(begin)
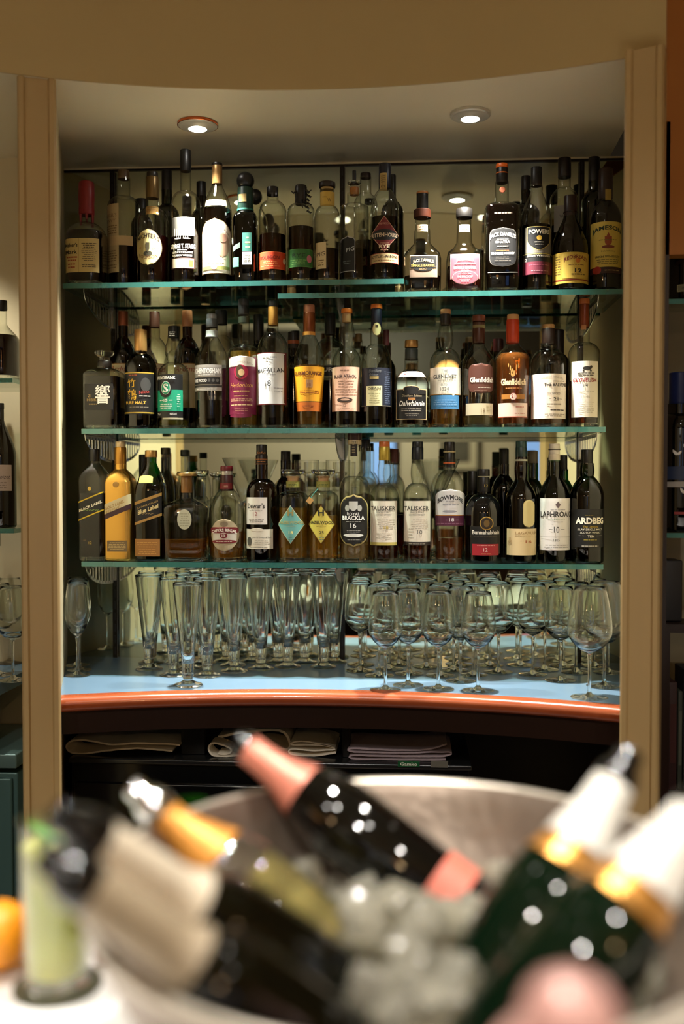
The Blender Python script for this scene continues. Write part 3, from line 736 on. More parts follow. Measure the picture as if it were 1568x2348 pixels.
l.t('REDBREAST', 1314, 593, 9, '7a2418', 52, .02, arc=55).p(1313, 592, 1324, 603, 'c87830', 'oval').m(1296, 605, 1334, 609, 1, '7a5a28').t('12', 1319, 625, 9, '241a10', 16, .03).m(1302, 626, 1336, 632, 1, '6a5424').done()
b = Bottle(1388, 70, 388, 'B', YF, 505, 462, 30, 'green irish whiskey bottle with wide yellow label at the right end', 'dgreen', (480, '070904'), .6, group=GA,
   caps=[('capsule', 458, 388, 32, '24100e')])
b.lab('neck_label', r=16).p(1384, 428, 1398, 470, '98803c').p(1382, 455, 1396, 470, '6a1c18', 'oval').done()
l = b.lab().p(1353, 508, 1423, 612, 'd4bc58')
l.t('JAMESON', 1387, 530, 13, '14301c', 62, .035, arc=90).p(1380, 542, 1396, 564, '9a4a30', 'shield').p(1384, 533, 1392, 548, '9a4a30', 'diamond').p(1374, 562, 1402, 570, '7a3a28', 'oval').m(1364, 548, 1412, 552, 1, '7a7038').t('Irish Whiskey', 1388, 579, 5, '5a4a20', 30).t('IRISH WHISKEY', 1388, 591, 5, '2a2c18', 52, .015).m(1364, 593, 1412, 607, 3, '8a7c3c').p(1353, 613, 1423, 627, '2a1410').p(1357, 610, 1373, 628, '9a2a20', 'oval').m(1378, 618, 1415, 622, 1, 'b09868').done()

# ================= middle shelf, front row
M_AMB = '7a3608'
b = Bottle(240, 82, 806, 'C', YF, 862, 845, 34, 'squat faceted square decanter bottle with glass stopper and white brush character', 'clear', (866, '1c0b05'), .85, n=7, group=GC,
   caps=[('collar', 845, 828, 32, '1a100c'), ('glass_stopper', 826, 806, 44, 'glass')])
b.lab().p(206, 880, 272, 940, '0e0c0c').t('響', 248, 926, 43, 'eae6de', 34, .01).t('HIBIKI', 224, 920, 6, 'a08448', 24).t('21', 218, 911, 7, 'a08448').m(214, 924, 238, 930, 1, '7a6434').done()
b = Bottle(323, 73, 757, 'C', YF, 850, 811, 29, 'dark round whisky bottle with tall gold cap and black label with gold characters', 'dark', (850, '120603'), .85, group=GC,
   caps=[('cap', 809, 757, 29, 'c8965a', .7)])
l = b.lab().p(290, 853, 357, 950, '0b0a0a').p(290, 853, 357, 856, 'a88c30').p(290, 945, 357, 948, 'a88c30').m(300, 858, 330, 862, 1, 'a04a30')
l.t('竹', 311, 888, 20, 'd8a828', 20, .01).t('鶴', 312, 917, 24, 'd8a828', 22, .01).p(332, 866, 352, 898, '3a3a38', 'oval').t('Nikka', 339, 902, 7, 'b04038', 20, sl=.15).m(328, 905, 352, 911, 1, 'a8a49a').t('PURE MALT', 320, 927, 7, 'd8b048', 46, .02).m(304, 932, 350, 935, 1, '8a8270').done()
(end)
- DIRECTIONS FOR THIS TASK
Leave every image out, and retype the material exactly.

- EXPECTED ANSWER
The Blender Python script for this scene continues. Write part 3, from line 736 on. More parts follow. Measure the picture as if it were 1568x2348 pixels.
l.t('REDBREAST', 1314, 593, 9, '7a2418', 52, .02, arc=55).p(1313, 592, 1324, 603, 'c87830', 'oval').m(1296, 605, 1334, 609, 1, '7a5a28').t('12', 1319, 625, 9, '241a10', 16, .03).m(1302, 626, 1336, 632, 1, '6a5424').done()
b = Bottle(1388, 70, 388, 'B', YF, 505, 462, 30, 'green irish whiskey bottle with wide yellow label at the right end', 'dgreen', (480, '070904'), .6, group=GA,
   caps=[('capsule', 458, 388, 32, '24100e')])
b.lab('neck_label', r=16).p(1384, 428, 1398, 470, '98803c').p(1382, 455, 1396, 470, '6a1c18', 'oval').done()
l = b.lab().p(1353, 508, 1423, 612, 'd4bc58')
l.t('JAMESON', 1387, 530, 13, '14301c', 62, .035, arc=90).p(1380, 542, 1396, 564, '9a4a30', 'shield').p(1384, 533, 1392, 548, '9a4a30', 'diamond').p(1374, 562, 1402, 570, '7a3a28', 'oval').m(1364, 548, 1412, 552, 1, '7a7038').t('Irish Whiskey', 1388, 579, 5, '5a4a20', 30).t('IRISH WHISKEY', 1388, 591, 5, '2a2c18', 52, .015).m(1364, 593, 1412, 607, 3, '8a7c3c').p(1353, 613, 1423, 627, '2a1410').p(1357, 610, 1373, 628, '9a2a20', 'oval').m(1378, 618, 1415, 622, 1, 'b09868').done()

# ================= middle shelf, front row
M_AMB = '7a3608'
b = Bottle(240, 82, 806, 'C', YF, 862, 845, 34, 'squat faceted square decanter bottle with glass stopper and white brush character', 'clear', (866, '1c0b05'), .85, n=7, group=GC,
   caps=[('collar', 845, 828, 32, '1a100c'), ('glass_stopper', 826, 806, 44, 'glass')])
b.lab().p(206, 880, 272, 940, '0e0c0c').t('響', 248, 926, 43, 'eae6de', 34, .01).t('HIBIKI', 224, 920, 6, 'a08448', 24).t('21', 218, 911, 7, 'a08448').m(214, 924, 238, 930, 1, '7a6434').done()
b = Bottle(323, 73, 757, 'C', YF, 850, 811, 29, 'dark round whisky bottle with tall gold cap and black label with gold characters', 'dark', (850, '120603'), .85, group=GC,
   caps=[('cap', 809, 757, 29, 'c8965a', .7)])
l = b.lab().p(290, 853, 357, 950, '0b0a0a').p(290, 853, 357, 856, 'a88c30').p(290, 945, 357, 948, 'a88c30').m(300, 858, 330, 862, 1, 'a04a30')
l.t('竹', 311, 888, 20, 'd8a828', 20, .01).t('鶴', 312, 917, 24, 'd8a828', 22, .01).p(332, 866, 352, 898, '3a3a38', 'oval').t('Nikka', 339, 902, 7, 'b04038', 20, sl=.15).m(328, 905, 352, 911, 1, 'a8a49a').t('PURE MALT', 320, 927, 7, 'd8b048', 46, .02).m(304, 932, 350, 935, 1, '8a8270').done()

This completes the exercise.